Поэтому такое поклонение, хотя и необходимо всякому религиозному действию, недостаточно само по себе; оно не вызывает того чувства единения с действительным миром, которое заставляет нас оставить мир созерцания и – как ни мала надежда на успех – творить благо здесь, на земле.
Для этого необходимо поклоняться существующему. Такое поклонение, если есть вера в бога, может быть избирательным, поскольку бог существует и совершенно благ. Если веры в бога нет, поклоняться можно великим людям и великим свершениям, однако это всегда трудно из-за несовершенства и ограниченности таких объектов. Поклонение всему, что существует, не должно быть избирательным и заключать суждений о благом характере того, чему поклоняются; оно должно быть непосредственным и беспристрастным чувством.
Такого рода поклонению способствует созерцательное видение, находящее в существующем тайну и радость, а с ними любовь ко всему живому.
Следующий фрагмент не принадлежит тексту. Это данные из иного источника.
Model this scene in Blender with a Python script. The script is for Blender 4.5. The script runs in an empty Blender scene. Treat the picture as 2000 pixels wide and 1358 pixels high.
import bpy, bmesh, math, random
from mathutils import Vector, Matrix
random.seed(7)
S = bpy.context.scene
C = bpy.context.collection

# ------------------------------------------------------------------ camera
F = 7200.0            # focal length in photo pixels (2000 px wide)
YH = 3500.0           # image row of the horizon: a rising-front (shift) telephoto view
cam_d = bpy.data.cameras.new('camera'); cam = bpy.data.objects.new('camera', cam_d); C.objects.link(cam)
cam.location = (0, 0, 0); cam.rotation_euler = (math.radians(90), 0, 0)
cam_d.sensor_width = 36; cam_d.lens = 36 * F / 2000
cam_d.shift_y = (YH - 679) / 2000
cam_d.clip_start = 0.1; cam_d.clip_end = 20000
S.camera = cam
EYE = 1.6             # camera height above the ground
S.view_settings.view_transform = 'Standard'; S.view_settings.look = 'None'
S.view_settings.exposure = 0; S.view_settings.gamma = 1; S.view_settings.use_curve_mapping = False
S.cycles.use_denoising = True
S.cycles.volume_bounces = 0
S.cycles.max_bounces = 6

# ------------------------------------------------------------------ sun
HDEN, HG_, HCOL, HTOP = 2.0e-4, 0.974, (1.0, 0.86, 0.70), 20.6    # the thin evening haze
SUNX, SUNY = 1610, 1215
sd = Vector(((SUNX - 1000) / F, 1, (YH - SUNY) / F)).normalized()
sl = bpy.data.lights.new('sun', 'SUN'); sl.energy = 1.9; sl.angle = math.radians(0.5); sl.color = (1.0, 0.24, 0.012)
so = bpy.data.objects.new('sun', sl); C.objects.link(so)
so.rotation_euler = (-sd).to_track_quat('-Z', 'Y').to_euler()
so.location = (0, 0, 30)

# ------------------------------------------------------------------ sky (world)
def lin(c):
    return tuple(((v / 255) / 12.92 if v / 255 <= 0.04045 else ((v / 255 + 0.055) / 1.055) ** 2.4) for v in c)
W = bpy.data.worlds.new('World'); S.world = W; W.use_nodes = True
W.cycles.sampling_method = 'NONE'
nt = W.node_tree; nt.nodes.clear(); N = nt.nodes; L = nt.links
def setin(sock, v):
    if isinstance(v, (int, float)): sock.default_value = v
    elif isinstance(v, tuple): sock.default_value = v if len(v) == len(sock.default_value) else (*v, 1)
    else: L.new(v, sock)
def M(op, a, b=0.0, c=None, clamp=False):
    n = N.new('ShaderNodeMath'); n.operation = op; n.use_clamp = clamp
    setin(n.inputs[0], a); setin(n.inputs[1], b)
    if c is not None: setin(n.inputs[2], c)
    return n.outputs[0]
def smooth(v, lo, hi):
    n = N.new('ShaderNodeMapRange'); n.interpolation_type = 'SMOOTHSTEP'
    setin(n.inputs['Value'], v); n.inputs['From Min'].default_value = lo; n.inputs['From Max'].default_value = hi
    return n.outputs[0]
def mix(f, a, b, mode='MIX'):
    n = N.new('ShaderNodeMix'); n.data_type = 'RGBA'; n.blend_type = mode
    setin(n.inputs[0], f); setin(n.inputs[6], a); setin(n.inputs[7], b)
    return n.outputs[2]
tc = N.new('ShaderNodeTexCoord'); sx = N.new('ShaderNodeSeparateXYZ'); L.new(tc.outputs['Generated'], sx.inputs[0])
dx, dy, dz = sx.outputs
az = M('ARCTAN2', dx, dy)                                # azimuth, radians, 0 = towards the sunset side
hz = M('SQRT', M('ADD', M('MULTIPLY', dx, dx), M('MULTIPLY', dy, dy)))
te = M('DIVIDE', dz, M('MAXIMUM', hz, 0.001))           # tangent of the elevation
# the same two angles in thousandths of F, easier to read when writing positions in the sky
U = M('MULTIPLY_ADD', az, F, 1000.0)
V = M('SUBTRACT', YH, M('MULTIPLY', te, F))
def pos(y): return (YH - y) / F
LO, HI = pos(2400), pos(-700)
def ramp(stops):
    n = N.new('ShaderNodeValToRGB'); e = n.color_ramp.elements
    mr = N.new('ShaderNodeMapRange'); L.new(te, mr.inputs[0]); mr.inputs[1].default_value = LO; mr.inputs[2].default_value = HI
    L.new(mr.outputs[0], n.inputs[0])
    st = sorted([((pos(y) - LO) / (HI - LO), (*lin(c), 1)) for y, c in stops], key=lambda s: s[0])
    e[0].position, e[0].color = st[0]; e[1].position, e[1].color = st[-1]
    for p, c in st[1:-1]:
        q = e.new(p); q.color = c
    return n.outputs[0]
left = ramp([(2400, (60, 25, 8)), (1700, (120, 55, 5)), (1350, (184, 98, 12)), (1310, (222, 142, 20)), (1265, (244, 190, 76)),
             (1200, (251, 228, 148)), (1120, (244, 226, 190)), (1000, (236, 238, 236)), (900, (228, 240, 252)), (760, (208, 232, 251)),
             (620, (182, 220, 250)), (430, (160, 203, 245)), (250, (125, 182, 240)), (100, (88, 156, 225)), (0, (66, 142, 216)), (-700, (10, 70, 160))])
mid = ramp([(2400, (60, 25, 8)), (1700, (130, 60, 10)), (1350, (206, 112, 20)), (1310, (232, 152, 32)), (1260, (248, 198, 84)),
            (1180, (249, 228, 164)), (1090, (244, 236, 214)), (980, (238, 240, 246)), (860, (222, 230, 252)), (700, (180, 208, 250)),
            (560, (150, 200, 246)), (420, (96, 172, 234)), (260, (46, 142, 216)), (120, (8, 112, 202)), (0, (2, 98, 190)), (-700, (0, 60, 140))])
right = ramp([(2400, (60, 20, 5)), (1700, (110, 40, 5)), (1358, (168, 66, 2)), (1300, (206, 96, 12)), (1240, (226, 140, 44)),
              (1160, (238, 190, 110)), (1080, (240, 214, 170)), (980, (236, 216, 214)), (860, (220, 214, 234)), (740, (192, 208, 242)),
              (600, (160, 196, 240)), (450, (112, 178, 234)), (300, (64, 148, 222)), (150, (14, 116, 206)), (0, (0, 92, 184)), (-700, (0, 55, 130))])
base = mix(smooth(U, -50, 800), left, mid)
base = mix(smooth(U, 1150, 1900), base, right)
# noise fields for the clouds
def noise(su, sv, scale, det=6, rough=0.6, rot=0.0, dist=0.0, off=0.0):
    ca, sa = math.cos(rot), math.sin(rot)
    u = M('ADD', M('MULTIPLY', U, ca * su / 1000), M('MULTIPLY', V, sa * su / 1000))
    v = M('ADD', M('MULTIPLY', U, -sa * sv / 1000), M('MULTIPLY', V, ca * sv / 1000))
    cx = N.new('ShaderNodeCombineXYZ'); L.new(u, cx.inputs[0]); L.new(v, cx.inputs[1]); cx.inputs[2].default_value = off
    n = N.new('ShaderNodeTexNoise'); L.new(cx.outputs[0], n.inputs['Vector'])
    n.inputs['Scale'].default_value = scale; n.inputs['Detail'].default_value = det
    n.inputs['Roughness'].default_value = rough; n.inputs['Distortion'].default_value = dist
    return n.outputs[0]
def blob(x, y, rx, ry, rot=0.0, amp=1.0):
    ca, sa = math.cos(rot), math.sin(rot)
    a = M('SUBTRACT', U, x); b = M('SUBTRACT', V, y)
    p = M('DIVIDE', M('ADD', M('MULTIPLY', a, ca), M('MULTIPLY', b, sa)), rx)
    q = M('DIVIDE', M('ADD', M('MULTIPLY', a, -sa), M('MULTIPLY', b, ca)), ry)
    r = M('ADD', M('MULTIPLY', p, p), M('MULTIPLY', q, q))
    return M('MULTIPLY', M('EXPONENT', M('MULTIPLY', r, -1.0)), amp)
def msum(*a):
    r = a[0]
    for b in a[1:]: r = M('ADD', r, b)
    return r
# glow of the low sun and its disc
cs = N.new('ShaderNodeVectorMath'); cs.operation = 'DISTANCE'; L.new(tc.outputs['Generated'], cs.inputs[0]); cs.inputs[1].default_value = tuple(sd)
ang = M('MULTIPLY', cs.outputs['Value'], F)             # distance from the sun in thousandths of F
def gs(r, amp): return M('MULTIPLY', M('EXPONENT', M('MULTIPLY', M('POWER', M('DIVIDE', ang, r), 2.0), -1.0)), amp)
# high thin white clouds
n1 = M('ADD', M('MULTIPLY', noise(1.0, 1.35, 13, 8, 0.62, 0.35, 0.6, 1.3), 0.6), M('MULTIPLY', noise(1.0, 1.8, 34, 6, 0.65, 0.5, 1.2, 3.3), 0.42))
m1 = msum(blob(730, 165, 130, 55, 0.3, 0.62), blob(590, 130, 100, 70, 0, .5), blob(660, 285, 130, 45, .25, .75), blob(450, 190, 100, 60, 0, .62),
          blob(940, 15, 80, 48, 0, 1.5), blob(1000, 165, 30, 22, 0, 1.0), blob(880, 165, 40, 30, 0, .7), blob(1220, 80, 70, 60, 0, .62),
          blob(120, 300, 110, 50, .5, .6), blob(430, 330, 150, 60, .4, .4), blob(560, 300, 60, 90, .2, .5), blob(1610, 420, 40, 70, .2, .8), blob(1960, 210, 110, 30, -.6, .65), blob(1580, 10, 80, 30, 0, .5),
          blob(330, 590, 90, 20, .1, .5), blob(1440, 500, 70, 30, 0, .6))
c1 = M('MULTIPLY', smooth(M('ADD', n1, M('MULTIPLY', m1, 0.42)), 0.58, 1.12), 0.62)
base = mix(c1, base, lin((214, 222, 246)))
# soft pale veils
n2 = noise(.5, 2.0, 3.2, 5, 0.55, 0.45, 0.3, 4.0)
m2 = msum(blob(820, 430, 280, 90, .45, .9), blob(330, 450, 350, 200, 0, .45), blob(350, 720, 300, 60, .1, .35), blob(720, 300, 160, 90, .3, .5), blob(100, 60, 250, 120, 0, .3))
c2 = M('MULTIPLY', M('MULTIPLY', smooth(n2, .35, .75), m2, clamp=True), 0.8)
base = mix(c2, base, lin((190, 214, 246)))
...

Всегда считалось, что беспристрастное поклонение основано на вере в бога, так как заключает в себе мнение о благом характере всего существующего. На самом деле оно не предполагает никаких вообще мнений и по этой причине не может быть ошибочным и зависеть от догм. Сочетание этого поклонения с идеальным благом дает нам веру, не зависящую от мнений о действительном мире и, следовательно, неуязвимую для аргументов, которые поколебали принципы традиционной религии.
Религия, таким образом, есть результат соединения двух различных видов поклонения – избирательного поклонения благу, поскольку оно является благим, и беспристрастного поклонения всему существующему. Первое является источником теизма, второе – пантеизма; но ни в том, ни в другом случае вера не является необходимым следствием поклонения, которое ее порождает. Объект избирательной веры – идеальное благо, принадлежащее миру всеобщего. Забыв о всеобщем, люди стали полагать, что идеальное благо не обладает бытием, не принадлежит действительному миру и поэтому не может служить объектом поклонения; они думали, что без веры в бога нет и поклонения. Однако изучение мира всеобщего показывает, что это не так: объект поклонения не обязательно должен существовать, хотя в то же время для поклонения очень важно желать, чтобы объект существовал в возможно более совершенном виде.